The Bureau of Land Management released an ambitious plan for removing flammable vegetation on public lands used by livestock ranchers. The plan aims to limit the potential for disastrous wildfires on 350,000 square miles of sagebrush across Oregon, Washington, California, Nevada and Utah.
The plan to protect sagebrush from devastating wildfire originated during the Obama administration and is also intended to protect sage-grouse habitat and recreation activities. In recent decades, massive rangeland wildfires in sagebrush-steppe ecosystems driven by the proliferation of highly flammable invasive annual grasses like cheatgrass have swept across the Great Basin states, threatening sage-grouse and 350 other species that depend on the region for survival.

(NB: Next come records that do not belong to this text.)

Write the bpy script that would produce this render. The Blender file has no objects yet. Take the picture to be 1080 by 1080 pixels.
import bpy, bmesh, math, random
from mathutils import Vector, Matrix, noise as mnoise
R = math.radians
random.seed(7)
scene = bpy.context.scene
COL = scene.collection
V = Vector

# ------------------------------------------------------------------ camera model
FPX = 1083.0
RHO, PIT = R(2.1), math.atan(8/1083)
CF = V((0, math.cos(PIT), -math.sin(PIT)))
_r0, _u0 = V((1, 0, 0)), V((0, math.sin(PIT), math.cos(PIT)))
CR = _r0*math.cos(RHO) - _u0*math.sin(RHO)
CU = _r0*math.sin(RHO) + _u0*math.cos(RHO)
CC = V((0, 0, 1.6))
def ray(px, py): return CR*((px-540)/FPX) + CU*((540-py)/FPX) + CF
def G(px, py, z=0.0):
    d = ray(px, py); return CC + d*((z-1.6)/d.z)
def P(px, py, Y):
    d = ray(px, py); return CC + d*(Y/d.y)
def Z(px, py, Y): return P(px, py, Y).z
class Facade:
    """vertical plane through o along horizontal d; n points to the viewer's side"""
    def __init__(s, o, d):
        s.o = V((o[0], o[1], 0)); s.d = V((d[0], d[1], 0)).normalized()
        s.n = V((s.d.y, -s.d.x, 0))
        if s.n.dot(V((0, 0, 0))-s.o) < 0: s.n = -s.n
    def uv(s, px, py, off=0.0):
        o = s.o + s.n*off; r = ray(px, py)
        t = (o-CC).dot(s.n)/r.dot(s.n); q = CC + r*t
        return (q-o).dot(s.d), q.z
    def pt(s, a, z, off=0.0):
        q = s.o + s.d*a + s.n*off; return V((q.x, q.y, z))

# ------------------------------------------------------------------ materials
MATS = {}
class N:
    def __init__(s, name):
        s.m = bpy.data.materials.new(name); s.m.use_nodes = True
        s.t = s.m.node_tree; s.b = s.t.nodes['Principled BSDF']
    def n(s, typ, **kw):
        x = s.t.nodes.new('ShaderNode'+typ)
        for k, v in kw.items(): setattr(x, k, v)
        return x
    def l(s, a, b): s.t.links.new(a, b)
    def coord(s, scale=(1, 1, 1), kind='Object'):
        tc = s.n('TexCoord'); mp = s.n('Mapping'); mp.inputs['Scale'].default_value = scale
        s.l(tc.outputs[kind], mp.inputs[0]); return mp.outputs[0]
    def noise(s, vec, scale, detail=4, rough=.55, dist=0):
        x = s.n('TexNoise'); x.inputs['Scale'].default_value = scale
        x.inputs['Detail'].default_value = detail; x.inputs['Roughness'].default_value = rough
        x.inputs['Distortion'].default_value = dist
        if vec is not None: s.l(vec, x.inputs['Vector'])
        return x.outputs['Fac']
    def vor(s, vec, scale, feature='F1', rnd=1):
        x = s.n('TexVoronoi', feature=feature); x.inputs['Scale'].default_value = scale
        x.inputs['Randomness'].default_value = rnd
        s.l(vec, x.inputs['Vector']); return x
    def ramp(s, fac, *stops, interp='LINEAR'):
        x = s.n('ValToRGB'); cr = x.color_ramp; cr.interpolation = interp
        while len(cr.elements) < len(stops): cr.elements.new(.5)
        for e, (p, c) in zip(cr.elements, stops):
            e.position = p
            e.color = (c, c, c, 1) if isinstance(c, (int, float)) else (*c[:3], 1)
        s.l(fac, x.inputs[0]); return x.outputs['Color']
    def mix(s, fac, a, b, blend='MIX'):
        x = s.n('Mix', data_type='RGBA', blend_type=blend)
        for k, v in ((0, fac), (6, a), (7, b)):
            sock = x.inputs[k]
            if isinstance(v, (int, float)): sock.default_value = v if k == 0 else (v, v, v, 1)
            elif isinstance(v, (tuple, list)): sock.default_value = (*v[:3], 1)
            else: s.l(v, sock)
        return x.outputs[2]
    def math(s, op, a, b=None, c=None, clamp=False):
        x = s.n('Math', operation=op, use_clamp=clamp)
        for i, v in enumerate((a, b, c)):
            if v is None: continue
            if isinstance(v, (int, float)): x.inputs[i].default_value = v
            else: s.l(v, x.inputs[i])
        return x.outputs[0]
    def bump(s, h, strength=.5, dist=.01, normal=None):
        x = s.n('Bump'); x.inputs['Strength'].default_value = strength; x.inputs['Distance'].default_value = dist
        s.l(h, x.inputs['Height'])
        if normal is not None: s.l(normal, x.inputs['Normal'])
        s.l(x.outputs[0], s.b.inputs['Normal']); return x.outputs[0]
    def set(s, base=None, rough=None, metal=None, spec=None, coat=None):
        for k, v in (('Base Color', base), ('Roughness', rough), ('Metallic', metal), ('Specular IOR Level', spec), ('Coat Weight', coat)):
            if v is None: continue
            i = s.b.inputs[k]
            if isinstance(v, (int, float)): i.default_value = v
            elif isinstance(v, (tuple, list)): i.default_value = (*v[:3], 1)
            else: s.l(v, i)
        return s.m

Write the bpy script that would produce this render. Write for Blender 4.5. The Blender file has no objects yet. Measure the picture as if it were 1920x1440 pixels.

The plan released last Friday does not authorize any specific projects, though it could be used to green-light the approval of fuel breaks and other treatments including mechanical removal of vegetation, prescribed fire, targeted grazing by cattle, and revegetation efforts.
Erik Molvar with the Western Watersheds Project criticized the BLM's new plan, saying, “With this project, the BLM is clearly trying to write itself a blank check to do large and damaging vegetation removal without any further input or detailed analysis. This is an agency whose track record of vegetation manipulation has overwhelmingly resulted in habitat destruction.”